Visiting the Center for Advanced Engineering and Research (CAER) near Lynchburg, Virginia, is an aesthetic treat. The Center is an unusually beautiful modern building that fits perfectly into its wooded setting. The structure reflects the woods around it in color – and in design. The building is blue, green and tan. The supports for the roof and ceiling are abstract “tree” forms. Inside, wide glass walls and open workrooms make visitors feel they are still in the woods – natural beauty is right outside the glass. Inside is state of the art engineering technology.

The Center opened in August 2011. It was conceived several years earlier, when business leaders in South-Side Virginia became concerned for the future of their region. South-Side Virginia had relied on tobacco farming, textiles, and shoe manufacturing throughout much of the twentieth century. Those industries were passing into history. The business leaders decided that if they were to attract twenty-first century businesses, they needed to create a research university environment. Although there were research universities in other parts of Virginia, there were none in the south central or southwestern regions of the state. This center was created to fill that need.
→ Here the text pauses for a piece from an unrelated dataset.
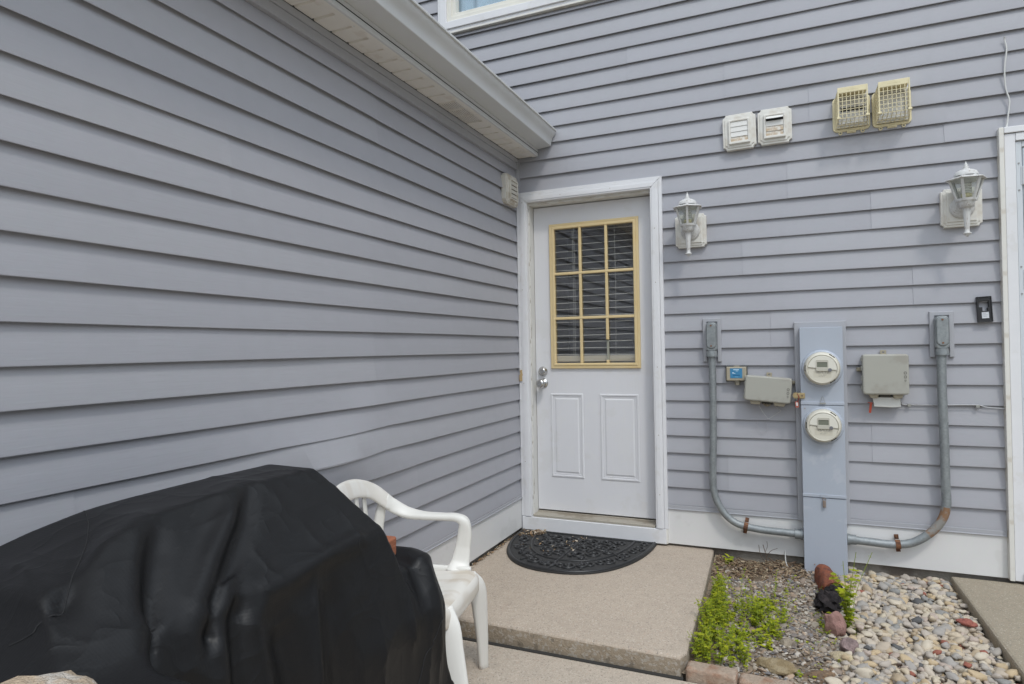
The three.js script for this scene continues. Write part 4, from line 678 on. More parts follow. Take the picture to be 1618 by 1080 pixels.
{
  const L = [], cols = [[.36, .31, .25], [.42, .38, .33], [.30, .25, .2], [.24, .19, .15], [.46, .41, .35], [.2, .17, .15], [.16, .15, .15], [.38, .28, .2]];
  for (let i = 0; i < 9500; i++) {
    const x = rr(1.2, 1.90), z = rr(.05, 1.32); if (!inBed(x, z) || x > pebEdge(z) + .03) continue; if (n3(x * 5, 7, z * 5) < -.28 - .3 * rnd()) continue; if (z > 1.05 && x > 1.42 && rnd() < .55) continue;
    const s = rr(.004, .0085) * (rnd() < .05 ? 1.9 : 1); L.push([x, bedH(x, z) + s * .35, z, s * rr(.9, 1.7), s * rr(.5, .9), s, rr(0, 6.28), rr(-.6, .6), rr(-.6, .6), ((c, k) => c.map(q => q * k))(cols[Math.floor(rnd() * 8)], rr(.7, 1.1)), i % 5]);
  }
  scatter('gravel', 'brownish fine gravel covering the bed between the stoop and the white pebbles', 'gravel', chipShapes, M([1, 1, 1], .9), L);
  // bark, dead stems and leaf bits along the wall
  const stick = new THREE.CylinderGeometry(1, .7, 1, 5).rotateZ(Math.PI / 2), flake = new THREE.BoxGeometry(1, .25, .6), K = [];
  for (let i = 0; i < 900; i++) {
    const z = .03 + .26 * Math.pow(rnd(), 1.3), x = rr(1.2, 1.66); if (x > 1.64 && z < .1) continue; const st = rnd() < .45, c = [[.16, .1, .06], [.22, .15, .09], [.1, .065, .045], [.30, .22, .14], [.34, .27, .18]][Math.floor(rnd() * 5)];
    const y = bedH(x, z) + rr(.004, .028) * sstep(.32, .05, z); K.push(st ? [x, y, z, rr(.02, .075), rr(.0012, .003), rr(.0012, .003), rr(0, 6.28), 0, rr(-.35, .35), c, 0] : [x, y, z, rr(.008, .03), rr(.006, .012), rr(.006, .016), rr(0, 6.28), rr(-.7, .7), rr(-.7, .7), c, 1]);
  }
  for (let i = 0; i < 260; i++) { const z = rr(.25, 1.3), x = rr(1.22, 1.80), q = rr(.5, 1); K.push([x, bedH(x, z) + .009, z, rr(.008, .022), rr(.004, .008), rr(.006, .012), rr(0, 6.28), rr(-.5, .5), rr(-.5, .5), [.24 * q, .16 * q, .10 * q], 1]); }
  for (let i = 0; i < 120; i++) { const z = rr(.3, 1.3), x = rr(1.24, 1.75); K.push([x, bedH(x, z) + .008, z, rr(.02, .06), rr(.001, .002), rr(.001, .002), rr(0, 6.28), 0, rr(-.25, .25), [.30, .23, .15], 0]); }
  scatter('mulch', 'brown bark chips and dead stems lying along the foot of the wall', 'mulch', [stick, flake], M([1, 1, 1], .95), K);
  const D = [];
  for (let i = 0; i < 420; i++) { const t = rnd(); let x, z; if (t < .62) { x = .012 + .16 * Math.pow(rnd(), 1.2); z = .03 + .15 * Math.pow(rnd(), 1.2) * (1 - x * 3); } else if (t < .9) { x = .002 + .028 * rnd() * rnd(); z = rr(.1, 1.3); } else { x = rr(.05, .45); z = rr(.05, .4); } if (z < .025) z = .03; D.push([x, .0825 + (x > .09 ? .012 : .004) + rr(0, .012) * (t < .62 ? 1 : .2), z, rr(.004, .02), rr(.001, .003), rr(.003, .009), rr(0, 6.28), rr(-.4, .4), rr(-.4, .4), [[.28, .18, .1], [.20, .12, .06], [.38, .29, .18], [.13, .09, .06], [.45, .38, .3]][i % 5], i % 2]); }
  scatter('leaf_litter', 'brown leaf bits swept into the corner beside the doormat and along the side wall', 'leaf litter', [stick, flake], M([1, 1, 1], .95), D);
}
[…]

Why is AREVA here as an important anchor tenant? The Center for Safe and Secure Nuclear Energy, one of the four research areas at the center, features AREVA’s next-generation nuclear power plant control room simulator that will help scientists and engineers plan state of the art control room design, digital technologies, and human performance measures. The digital control room includes a large, glass-walled observation area that will be useful both for visitors and for researchers who want to evaluate how operators interact with their displays and control systems.

The nuclear industry comprises one of the two major science clusters here; the other is the domain of the wireless communication industry. Together, they provide the research and development capacity that will attract more business to the region. Bob Bailey, the executive director of the Center, says all the Virginia universities have educational partnerships with the Center or a master research agreement with the Center. High school and middle school students at the local schools have also benefited from educational activities at the Center. Bailey adds that perhaps the most long lasting impact is how the entire region is perceived; no longer anchored to its agrarian past, but actively leading industries into the twenty-first century.